To do list

Monday, June 14, 2010

'The' new day.

Today is the first day of my the new era, the beginning of something great as I finish my 7 days. My faith have grown so much these past 7 days. God have finally taught me a lesson about trusting in him and how when I dwell onto his name and seek first His Kingdom, the rest will be added onto my wish list. Even though there were several things that was not included in my agenda for prayer list, God gave it to me anyway. God have finally taken away my love for food. I was struggling with that so much, and now I'm a totally different person. When I look at pancake or gelato or any types of food that used to make me go "Hmmmmm....I WANT SOME", I would no longer care whether or not I will or won't have it. I just simply don't care. When I broke my fast. It was very funny actually. I really thought the taste of food would be so amazing in my mouth because I haven't had for so long, yet when I did have it, it wasn't even that great. Consuming all those chips and junk was just an added discomfort that I didn't need. Fruits the way to go. Real food, is THE way to go.

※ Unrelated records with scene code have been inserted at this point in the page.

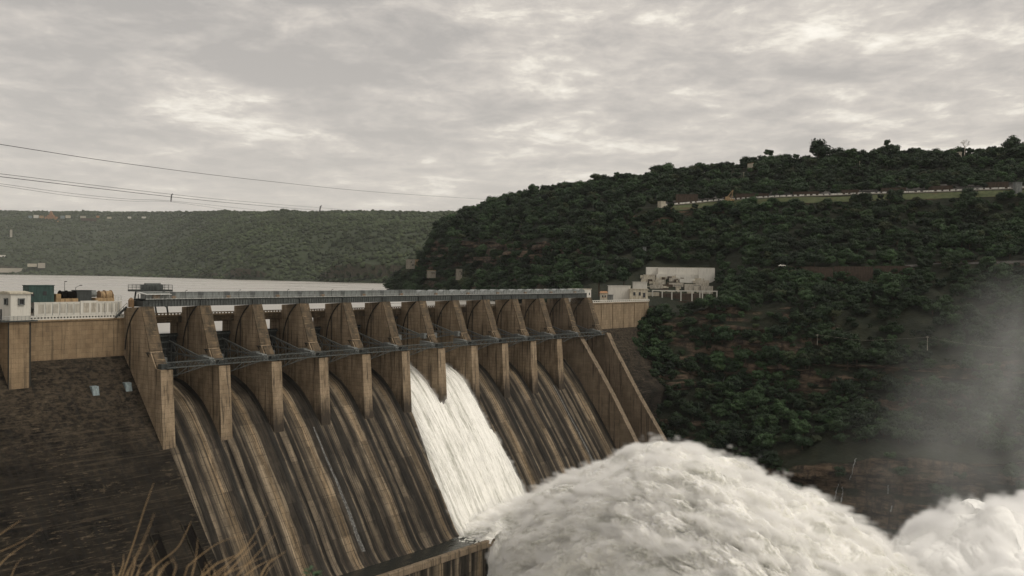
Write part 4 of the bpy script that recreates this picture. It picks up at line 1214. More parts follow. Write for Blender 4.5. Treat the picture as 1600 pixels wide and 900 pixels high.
# the remaining thousands: one ground-cover object that scatters the same kinds of tree
def scatter_object(name, pts, scl, rotz, kinds, meshes, mat=None):
    src = bpy.data.collections.new(name + '_kinds')
    for i, me in enumerate(meshes):
        src.objects.link(bpy.data.objects.new('%s_%02d' % (name, i), me))
    me = bpy.data.meshes.new(name)
    me.vertices.add(len(pts)); me.vertices.foreach_set('co', np.asarray(pts, np.float32).ravel())
    for nm, arr, ty in (('scl', scl, 'FLOAT'), ('rotz', rotz, 'FLOAT'), ('kind_i', kinds, 'INT')):
        at_ = me.attributes.new(nm, ty, 'POINT'); at_.data.foreach_set('value', np.asarray(arr, np.float32 if ty == 'FLOAT' else np.int32))
    o = bpy.data.objects.new(name, me); COL.objects.link(o)
    ng = bpy.data.node_groups.new(name, 'GeometryNodeTree')
    ng.interface.new_socket('Geometry', in_out='INPUT', socket_type='NodeSocketGeometry')
    ng.interface.new_socket('Geometry', in_out='OUTPUT', socket_type='NodeSocketGeometry')
    N = ng.nodes; Lk = ng.links
    gi_ = N.new('NodeGroupInput'); go = N.new('NodeGroupOutput')
    ci = N.new('GeometryNodeCollectionInfo'); ci.inputs['Collection'].default_value = src
    ci.inputs['Separate Children'].default_value = True; ci.inputs['Reset Children'].default_value = True
    m2p = N.new('GeometryNodeMeshToPoints')
    iop = N.new('GeometryNodeInstanceOnPoints'); iop.inputs['Pick Instance'].default_value = True
    def attr(nm, ty):
        a = N.new('GeometryNodeInputNamedAttribute'); a.data_type = ty; a.inputs['Name'].default_value = nm; return a.outputs['Attribute']
    Lk.new(gi_.outputs[0], m2p.inputs['Mesh']); Lk.new(m2p.outputs[0], iop.inputs['Points'])
    Lk.new(ci.outputs[0], iop.inputs['Instance']); Lk.new(attr('kind_i', 'INT'), iop.inputs['Instance Index'])
    cx = N.new('ShaderNodeCombineXYZ'); Lk.new(attr('rotz', 'FLOAT'), cx.inputs['Z'])
    e2r = N.new('FunctionNodeEulerToRotation'); Lk.new(cx.outputs[0], e2r.inputs[0]); Lk.new(e2r.outputs[0], iop.inputs['Rotation'])
    Lk.new(attr('scl', 'FLOAT'), iop.inputs['Scale']); Lk.new(iop.outputs[0], go.inputs[0])
    md = o.modifiers.new('scatter', 'NODES'); md.node_group = ng
    o['kind'] = 'stuff'
    return o
rest = ~isbig
fo = scatter_object('hillside_forest', tpos[rest] - np.array([0, 0, .3]), sc[rest], rot[rest], kind[rest], CROWNS)
fo['label'] = 'dark green forest covering the hillside right of the dam'
print('hill trees', len(sel))

# far forest
def blob(name, seed, mat):
    bm = bmesh.new(); bmesh.ops.create_icosphere(bm, subdivisions=2, radius=1.0)
    r = random.Random(seed); off = Vector((seed * 3.3, 0, 0))
    for v in bm.verts:
        v.co *= 1 + .45 * mnoise.noise(v.co * 1.7 + off) + r.uniform(-.12, .12)
        v.co.z = v.co.z * .8 + .55
    me = bpy.data.meshes.new(name); bm.to_mesh(me); bm.free(); me.materials.append(mat)
    return me
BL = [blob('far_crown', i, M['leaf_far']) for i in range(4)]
fpos, fnz, fi, fj = sample_surface(FP, 110000, 9)
fk = fj / (FP.shape[1] - 1) * 8
fx, fy = proj(fpos)
kp = (fx > -60) & (fx < 790) & (fpos[:, 2] > WATER_Z - 1) & (fpos[:, 1] < 9000) & (fy < 450) & (fk < 7.05)
fpos = fpos[kp]
near_w = np.clip(1.15 - (fpos[:, 1] - 2200) / 9000, .3, 1)
fpos = fpos[rng.random(len(fpos)) < near_w]
clr = fbm(fpos[:, 0] / 160, fpos[:, 1] / 160, 1.0, 3)
fpos = fpos[clr > -1.2]
def clr_all(p): return np.clip(fbm(p[:, 0] / 90, p[:, 1] / 90, 5.0, 2), -1, 1)
# extra trees packed on the nearer slopes where single crowns read
m_ = 26000
p2, _, _, j2 = sample_surface(FP[int(len(FP) * .55):], m_, 12)
k2 = (p2[:, 1] < 4700) & (p2[:, 2] > WATER_Z - 1); p2 = p2[k2]
x2, y2 = proj(p2); p2 = p2[(x2 > 180) & (x2 < 790)]
fpos = np.vstack([fpos, p2])
fs_ = rng.uniform(4.0, 8.0, len(fpos)) * (1 + .25 * clr_all(fpos)) * np.where(rng.random(len(fpos)) < .04, 1.5, 1.0)
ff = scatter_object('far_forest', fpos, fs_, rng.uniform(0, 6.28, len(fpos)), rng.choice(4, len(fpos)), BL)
ff['label'] = 'hazy green forest covering the far plateau beyond the reservoir'
print('far trees', len(fpos))

# ------------------------------------------------------------------ roads, verges and buildings on the hillside
def row_strip(name, k0, k1, c0, c1, lift, mat, n=220, m=8):
    i0 = c0 / (len(HILL) - 1) * (HP.shape[0] - 1); i1 = c1 / (len(HILL) - 1) * (HP.shape[0] - 1)
    j0 = k0 / 15 * (HP.shape[1] - 1); j1 = k1 / 15 * (HP.shape[1] - 1)
    I = np.linspace(i0, i1, n); J = np.linspace(j0, j1, m)
    def samp(i, j):
        a = np.clip(np.floor(i).astype(int), 0, HP.shape[0] - 2); b = np.clip(np.floor(j).astype(int), 0, HP.shape[1] - 2)
        fa, fb = (i - a)[..., None], (j - b)[..., None]
        return HP[a, b] * (1 - fa) * (1 - fb) + HP[a + 1, b] * fa * (1 - fb) + HP[a + 1, b + 1] * fa * fb + HP[a, b + 1] * (1 - fa) * fb
    II, JJ = np.meshgrid(I, J, indexing='ij')
    P = samp(II, JJ); P[..., 2] += lift
    o = grid_mesh(name, P, mat); o['kind'] = 'structure'
    return o, P
def verge_fn(g, bs):
    co = g.n('ShaderNodeTexCoord').outputs['Object']
    a = g.noise(co, .35, 6.0, .7); b = g.noise(g.mul(co, (.05, .05, .3)), 1.0, 5.0, .7)
    c = g.mix(g.ramp(a, [(.35, 0), (.65, 1)]), (.045, .060, .026), (.085, .095, .045))
    return g.mix(g.ramp(b, [(.55, 0), (.66, .9)]), c, (.08, .06, .035))
M['verge'] = material('verge_grass', (.06, .07, .03), .95, verge_fn)
CI = {c[0]: i for i, c in enumerate(HILL)}
verge, _ = row_strip('grass_verge', 11.05, 11.94, 8.35, 15, .35, M['verge'])
road, RP = row_strip('upper_road', 12.05, 12.45, 8.35, 15, .30, M['road'])
lroad, LP = row_strip('hillside_road', 8.62, 8.80, 9.7, 15, .35, M['road'])
PL = RP[:, 0]
# white block parapet along the outer edge of the upper road
t = empty('roadside_parapet', tuple(PL[0]), 0)
tag(t, 'long white block parapet along the upper hillside road', 'parapet')
seg = [Vector(p) - Vector(PL[0]) for p in PL]
g_ = MB(False); g2 = MB(False)
acc = 0.0
for a, b in zip(seg[:-1], seg[1:]):
    d = (b - a); L_ = d.length; dn = d.normalized()
    g_.bar(a + Vector((0, 0, .22)), b + Vector((0, 0, .22)), .5, .45)
    k = 0.0
    while k < L_ - .2:
        q = a + dn * k
        if (acc + k) % 4.6 < 3.0: g2.bar(q + Vector((0, 0, .85)), q + dn * min(1.6, L_ - k) + Vector((0, 0, .95)), .5, 1.05)
        k += 1.55
    acc += L_
g_.build('base_course', M['stained'], t); g2.build('coping_block', M['parapet'], t)
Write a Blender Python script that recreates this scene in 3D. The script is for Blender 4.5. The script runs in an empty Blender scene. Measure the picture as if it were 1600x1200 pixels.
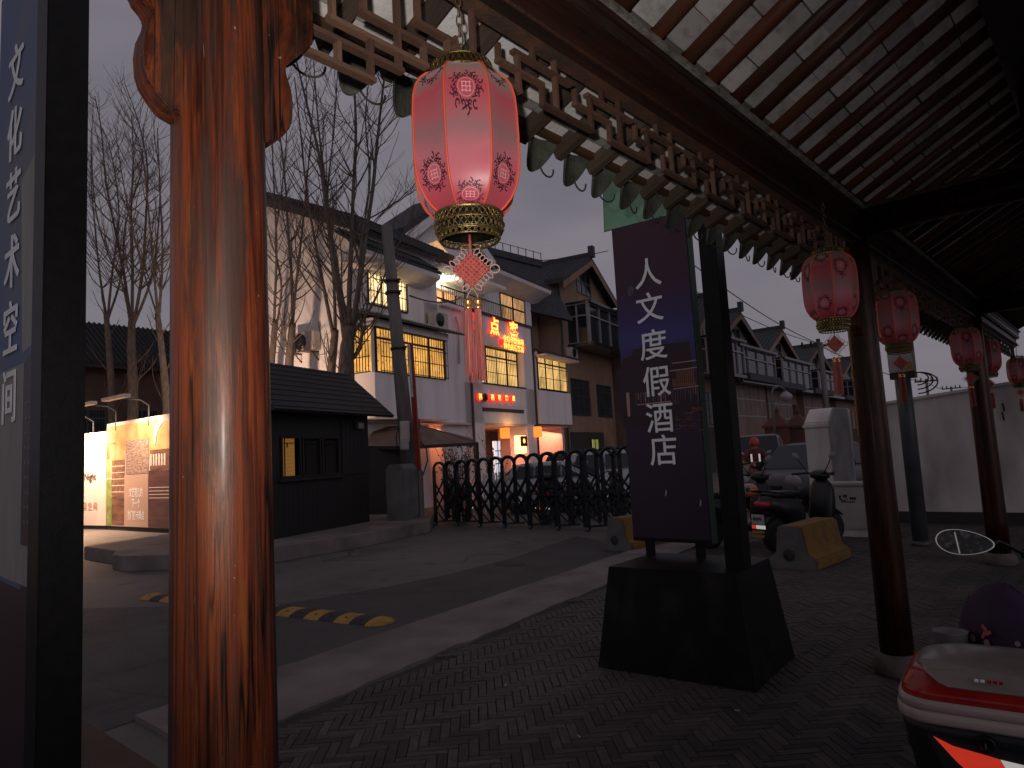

So now that I have accomplished my 7 days fast. I feel very renewed and strong. I'm waiting for God's calling to do another one. I don't know for how long but I'd love to aim for a 21 days. That would be very hard but if I feel as though God is telling me I should then I will do it.

One good news actually. Well not the only one, but one of it. I finally fit my denim short (: which I've been aiming for like a year now? LOL. I guess the side effect of weight loss caused that, but still, I have finally fit it and I'm wearing it right now! It feels so amazing for it not to be tight but just right (: I love how I look although I'd love to work out and be more toned (:

Well, that's it for now. I'm going to study the word of God. There are billions of things for me to do, but for some reasons I'm not stressing out. I know they will find their ways. I should just do what I love doing. Put myself in the presence of the Lord! Amen!